Il soprannome made in Arcore era ormai un fatto notorio a livello mondiale. Finché il 20 maggio 2014, intervistando l’ex Cavaliere per la Bbc, il giornalista Jeremy Paxman osò dove i colleghi italiani mai avevano osato: “Scusi, è vero che ha definito Angela Merkel ‘culona inchiavabile’?”. L’interrogativo sortì sul gentiluomo brianzolo lo stesso effetto del gas paralizzante: una lunga, interminabile paresi, tipo fermo-immagine (il tempo per l’interprete di riaversi dallo choc e trovare le parole per tradurre un’espressione non proprio tipica del linguaggio diplomatico), seguita da un moto ondulatorio e sussultorio della mano destra che invitava l’intervistatore di passare alla domanda successiva.
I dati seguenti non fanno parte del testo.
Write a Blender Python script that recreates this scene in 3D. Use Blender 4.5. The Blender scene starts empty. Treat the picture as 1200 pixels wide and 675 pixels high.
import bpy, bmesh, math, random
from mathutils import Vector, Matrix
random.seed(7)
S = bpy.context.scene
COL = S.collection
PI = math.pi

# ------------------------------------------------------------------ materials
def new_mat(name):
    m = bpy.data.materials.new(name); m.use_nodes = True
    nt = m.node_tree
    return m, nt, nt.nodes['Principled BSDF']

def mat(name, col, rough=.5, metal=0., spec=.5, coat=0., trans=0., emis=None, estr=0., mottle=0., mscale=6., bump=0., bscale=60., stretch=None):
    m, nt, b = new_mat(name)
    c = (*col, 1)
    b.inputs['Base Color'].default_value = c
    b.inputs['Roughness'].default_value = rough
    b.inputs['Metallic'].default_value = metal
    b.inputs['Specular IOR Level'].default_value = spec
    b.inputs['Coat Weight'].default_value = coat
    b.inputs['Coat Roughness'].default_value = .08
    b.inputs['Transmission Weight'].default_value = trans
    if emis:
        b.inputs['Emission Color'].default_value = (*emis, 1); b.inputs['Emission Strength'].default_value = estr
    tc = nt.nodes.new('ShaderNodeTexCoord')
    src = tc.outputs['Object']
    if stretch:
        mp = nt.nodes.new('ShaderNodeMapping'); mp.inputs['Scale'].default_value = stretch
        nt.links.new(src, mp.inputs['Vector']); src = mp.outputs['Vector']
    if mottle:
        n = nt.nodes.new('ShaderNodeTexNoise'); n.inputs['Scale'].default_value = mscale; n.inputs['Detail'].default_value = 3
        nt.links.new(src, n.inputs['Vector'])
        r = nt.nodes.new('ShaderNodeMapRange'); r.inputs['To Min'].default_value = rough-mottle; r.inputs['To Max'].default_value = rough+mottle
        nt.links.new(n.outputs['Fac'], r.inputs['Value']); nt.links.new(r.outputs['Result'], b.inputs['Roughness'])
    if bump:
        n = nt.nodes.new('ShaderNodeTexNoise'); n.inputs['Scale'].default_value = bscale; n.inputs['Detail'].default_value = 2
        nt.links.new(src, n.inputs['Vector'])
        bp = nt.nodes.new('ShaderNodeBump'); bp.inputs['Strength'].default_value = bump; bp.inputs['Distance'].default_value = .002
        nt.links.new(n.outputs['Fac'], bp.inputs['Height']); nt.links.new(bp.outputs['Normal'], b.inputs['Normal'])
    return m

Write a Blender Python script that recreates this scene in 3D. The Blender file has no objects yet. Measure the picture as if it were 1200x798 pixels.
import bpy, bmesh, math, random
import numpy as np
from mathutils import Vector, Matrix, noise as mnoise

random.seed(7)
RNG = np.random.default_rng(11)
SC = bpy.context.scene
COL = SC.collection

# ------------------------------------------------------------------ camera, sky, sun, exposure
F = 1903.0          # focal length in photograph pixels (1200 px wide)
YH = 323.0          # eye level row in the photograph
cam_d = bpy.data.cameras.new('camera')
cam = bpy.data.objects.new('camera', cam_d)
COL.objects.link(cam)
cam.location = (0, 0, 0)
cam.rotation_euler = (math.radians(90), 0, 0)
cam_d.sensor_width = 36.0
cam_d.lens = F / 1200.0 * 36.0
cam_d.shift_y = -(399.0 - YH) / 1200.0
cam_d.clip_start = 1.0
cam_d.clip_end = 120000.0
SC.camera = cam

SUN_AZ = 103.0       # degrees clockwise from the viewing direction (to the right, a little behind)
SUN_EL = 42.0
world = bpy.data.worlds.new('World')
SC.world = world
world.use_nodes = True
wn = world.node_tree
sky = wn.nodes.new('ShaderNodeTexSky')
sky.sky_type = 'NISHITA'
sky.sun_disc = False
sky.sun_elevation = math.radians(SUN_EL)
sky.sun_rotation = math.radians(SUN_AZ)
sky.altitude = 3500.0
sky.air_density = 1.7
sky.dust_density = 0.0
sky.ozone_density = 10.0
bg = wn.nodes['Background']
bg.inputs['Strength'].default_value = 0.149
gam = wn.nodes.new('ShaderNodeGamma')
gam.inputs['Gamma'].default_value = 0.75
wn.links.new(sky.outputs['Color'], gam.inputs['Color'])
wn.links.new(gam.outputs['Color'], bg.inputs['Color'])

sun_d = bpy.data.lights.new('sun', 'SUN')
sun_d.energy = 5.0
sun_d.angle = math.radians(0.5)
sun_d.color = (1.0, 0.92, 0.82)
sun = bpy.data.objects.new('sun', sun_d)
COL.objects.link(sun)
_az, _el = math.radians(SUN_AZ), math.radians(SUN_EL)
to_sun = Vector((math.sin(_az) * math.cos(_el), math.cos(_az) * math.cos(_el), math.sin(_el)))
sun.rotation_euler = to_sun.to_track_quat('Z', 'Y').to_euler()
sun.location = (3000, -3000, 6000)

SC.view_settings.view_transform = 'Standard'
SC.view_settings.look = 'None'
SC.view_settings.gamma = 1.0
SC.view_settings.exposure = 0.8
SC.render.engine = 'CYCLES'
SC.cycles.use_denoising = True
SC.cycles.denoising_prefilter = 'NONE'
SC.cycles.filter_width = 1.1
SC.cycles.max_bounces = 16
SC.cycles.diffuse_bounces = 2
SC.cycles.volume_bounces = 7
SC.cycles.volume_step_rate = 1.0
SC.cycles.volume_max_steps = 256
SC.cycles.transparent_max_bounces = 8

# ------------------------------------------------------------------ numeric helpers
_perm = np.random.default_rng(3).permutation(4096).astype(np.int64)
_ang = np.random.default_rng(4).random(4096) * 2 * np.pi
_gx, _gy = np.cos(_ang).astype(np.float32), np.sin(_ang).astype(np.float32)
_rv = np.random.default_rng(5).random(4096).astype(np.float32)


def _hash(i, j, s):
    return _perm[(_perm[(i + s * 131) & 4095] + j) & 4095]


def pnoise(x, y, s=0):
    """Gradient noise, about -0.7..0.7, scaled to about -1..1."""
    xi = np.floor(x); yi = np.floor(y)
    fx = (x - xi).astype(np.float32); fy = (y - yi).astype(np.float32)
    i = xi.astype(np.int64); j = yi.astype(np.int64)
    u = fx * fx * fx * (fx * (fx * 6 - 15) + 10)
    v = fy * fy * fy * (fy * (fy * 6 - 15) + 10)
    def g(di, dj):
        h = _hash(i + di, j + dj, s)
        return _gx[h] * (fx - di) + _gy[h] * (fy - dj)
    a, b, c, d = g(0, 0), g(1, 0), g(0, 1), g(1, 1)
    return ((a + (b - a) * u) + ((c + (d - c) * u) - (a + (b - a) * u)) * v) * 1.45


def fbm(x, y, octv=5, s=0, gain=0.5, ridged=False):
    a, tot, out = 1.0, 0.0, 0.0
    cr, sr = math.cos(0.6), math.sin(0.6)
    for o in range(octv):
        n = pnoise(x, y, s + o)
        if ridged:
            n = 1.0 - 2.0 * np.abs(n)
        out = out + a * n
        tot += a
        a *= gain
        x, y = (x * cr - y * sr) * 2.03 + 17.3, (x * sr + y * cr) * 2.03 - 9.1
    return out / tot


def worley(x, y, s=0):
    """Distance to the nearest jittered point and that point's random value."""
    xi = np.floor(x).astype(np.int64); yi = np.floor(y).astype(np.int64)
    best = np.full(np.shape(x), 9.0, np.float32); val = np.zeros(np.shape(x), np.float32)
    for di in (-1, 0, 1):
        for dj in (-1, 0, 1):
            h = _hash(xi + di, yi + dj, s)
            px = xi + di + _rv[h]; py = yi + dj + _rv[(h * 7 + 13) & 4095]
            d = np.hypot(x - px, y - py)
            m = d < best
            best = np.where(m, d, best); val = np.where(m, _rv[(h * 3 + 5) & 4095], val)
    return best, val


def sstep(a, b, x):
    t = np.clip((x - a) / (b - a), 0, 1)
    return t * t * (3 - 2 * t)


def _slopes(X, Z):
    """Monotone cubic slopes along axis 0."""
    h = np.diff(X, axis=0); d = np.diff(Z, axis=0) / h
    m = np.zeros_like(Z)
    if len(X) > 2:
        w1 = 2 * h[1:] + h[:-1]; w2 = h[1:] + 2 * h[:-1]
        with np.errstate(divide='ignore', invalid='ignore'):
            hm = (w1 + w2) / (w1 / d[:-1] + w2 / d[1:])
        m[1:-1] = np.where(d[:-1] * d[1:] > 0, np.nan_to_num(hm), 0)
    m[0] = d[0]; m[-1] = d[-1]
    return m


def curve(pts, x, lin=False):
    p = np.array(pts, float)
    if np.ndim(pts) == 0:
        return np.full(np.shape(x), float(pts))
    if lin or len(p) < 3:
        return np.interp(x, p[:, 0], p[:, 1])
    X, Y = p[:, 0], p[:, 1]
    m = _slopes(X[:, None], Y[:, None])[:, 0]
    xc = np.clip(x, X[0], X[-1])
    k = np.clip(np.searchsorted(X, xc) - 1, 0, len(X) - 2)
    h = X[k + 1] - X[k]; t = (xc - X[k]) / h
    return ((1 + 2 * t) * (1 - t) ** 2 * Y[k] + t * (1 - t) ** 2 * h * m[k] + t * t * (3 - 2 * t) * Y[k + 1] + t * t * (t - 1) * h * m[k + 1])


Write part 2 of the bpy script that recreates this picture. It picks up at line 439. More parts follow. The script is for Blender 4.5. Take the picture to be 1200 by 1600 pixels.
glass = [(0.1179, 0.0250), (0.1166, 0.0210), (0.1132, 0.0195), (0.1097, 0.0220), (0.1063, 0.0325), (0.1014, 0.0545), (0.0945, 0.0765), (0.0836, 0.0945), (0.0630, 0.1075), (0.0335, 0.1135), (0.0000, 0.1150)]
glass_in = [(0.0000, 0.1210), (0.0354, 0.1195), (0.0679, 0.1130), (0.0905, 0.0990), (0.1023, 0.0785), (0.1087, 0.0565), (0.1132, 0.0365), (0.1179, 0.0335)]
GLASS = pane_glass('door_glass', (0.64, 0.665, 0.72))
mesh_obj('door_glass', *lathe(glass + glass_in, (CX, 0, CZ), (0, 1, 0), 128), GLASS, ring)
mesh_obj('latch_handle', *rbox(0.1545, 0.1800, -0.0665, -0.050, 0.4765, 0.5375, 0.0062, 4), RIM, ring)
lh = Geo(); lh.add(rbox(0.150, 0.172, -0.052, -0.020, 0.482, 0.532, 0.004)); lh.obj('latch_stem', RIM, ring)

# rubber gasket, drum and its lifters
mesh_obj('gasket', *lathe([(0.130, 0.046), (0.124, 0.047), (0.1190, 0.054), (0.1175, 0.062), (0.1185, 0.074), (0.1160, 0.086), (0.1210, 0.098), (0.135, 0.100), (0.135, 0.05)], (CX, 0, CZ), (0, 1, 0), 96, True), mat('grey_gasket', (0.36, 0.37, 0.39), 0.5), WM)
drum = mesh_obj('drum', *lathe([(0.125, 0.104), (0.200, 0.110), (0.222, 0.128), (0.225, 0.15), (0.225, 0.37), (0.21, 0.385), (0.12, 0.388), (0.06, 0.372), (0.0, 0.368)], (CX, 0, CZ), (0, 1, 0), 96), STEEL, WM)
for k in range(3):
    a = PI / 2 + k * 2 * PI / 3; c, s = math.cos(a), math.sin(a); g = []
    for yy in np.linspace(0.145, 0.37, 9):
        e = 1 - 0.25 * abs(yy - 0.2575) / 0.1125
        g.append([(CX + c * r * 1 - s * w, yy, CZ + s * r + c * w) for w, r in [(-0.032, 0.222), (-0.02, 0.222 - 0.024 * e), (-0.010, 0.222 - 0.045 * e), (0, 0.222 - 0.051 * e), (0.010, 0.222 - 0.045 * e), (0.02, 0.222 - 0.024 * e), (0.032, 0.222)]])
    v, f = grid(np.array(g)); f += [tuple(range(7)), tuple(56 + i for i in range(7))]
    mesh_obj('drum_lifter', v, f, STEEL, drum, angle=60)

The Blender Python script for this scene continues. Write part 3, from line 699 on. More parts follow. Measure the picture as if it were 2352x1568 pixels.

Anche lì nessuna smentita. Anzi, un anno dopo arrivò la conferma: ad Alan Friedman, che lo intervistava per l’agiografia My Way, B. rivendicò la paternità della geniale definizione e raccontò che l’ex cancelliere Gerhard Schröder se n’era complimentato con lui: “Hai fatto benissimo: è totalmente vero!”. Ma, nella fretta, si scordò di avvertire il mèchato.
Ps. A proposito di bufalari. Ieri l’Innominabile, dopo aver condannato ai playoff la Nazionale di calcio con il beneaugurante “Forza Italia!” di venerdì, ha sostenuto che B. “iniziò a recuperare” dopo la famosa ospitata da Santoro con spolverata di sedia il 14 gennaio 2013: “Travaglio fu il principale sponsor della ripresa di Berlusconi che arrivò a tanto così dal vincere le elezioni”. Per la cronaca, alle elezioni del 2013, B. perse 6,5 milioni e mezzo di voti e 178 seggi. E senza nemmeno gli auguri di bin Rignan.